I am telling you. You would have been drooling...


It made me want to make insalata caprese with fresh basil and Mozzarella di bufala, drizzled with olive oil and sprinkled with coarse sea salt crystals.


While I was drooling over the tomatoes, Guy was hard at work harvesting carrots. Many of our carrots suffered from not having been thinned very well (for which I take full responsibility, since I started the job and then never managed to get around to completing it), but we were very happy to see that some of my thinning efforts did pay off, as he managed to find a good number of well-sized carrots in the rows, which made him exceptionally happy. This is what Guy looks like when he is exceptionally happy:


Ok.

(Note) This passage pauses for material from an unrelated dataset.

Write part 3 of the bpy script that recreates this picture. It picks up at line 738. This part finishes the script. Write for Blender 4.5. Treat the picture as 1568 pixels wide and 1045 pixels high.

So as he pointed out, I need to discover the zoom, but this is Guy looking exceptionally happy from a distance, with our gorgeous youth garden all around him (which you would not see as much of if I had discovered the zoom before snapping this shot!)

I had to take off early, but I heard from Guy later today that he washed up everything we harvested, and made seven boxes of fresh produce, which he delivered to seven lower income families in the area. He said they were really psyched to receive the boxes. Very excited to receive all this fresh, tasty food. The image of their joyful faces makes me so. incredibly. happy. 

I did a few other things today that I did not get photos of. The best thing, that I wish I had taken photos of, was my visit with my friend Dionne and her gorgeous son Lucas. We sat on her living room floor and said prayers together, and studied Ruhi Book 2, which totally transformed my day for the better. We also took a walk around McKinley Park, beneath the huge oak trees in the late afternoon sunlight, trying to lull Lucas into a deep sleep (it worked, but only temporarily).

This evening I had a delicious supper with my parents, using some of the freshly harvested ingredients from the farm. It has been a day of bright colours, divine aromas, good company and sunshine, and I am looking forward to a very full weekend of service. I am heading down to Santa Cruz to learn how to facilitate a group of 24 Junior Youth who are in the redwood forest for the weekend. I love working with youth -- mainly because it is deeply humbling, and I learn SO much from them, and at the same am forced to grow beyond what I think I am capable of. I am looking forward to the challenge, and to meeting lots of new, radiant souls.

Whatever you are up to this weekend, may you enjoy it fully, friends. I hope you have a weekend saturated with colour, flavours, friends, laughter, and blue skies!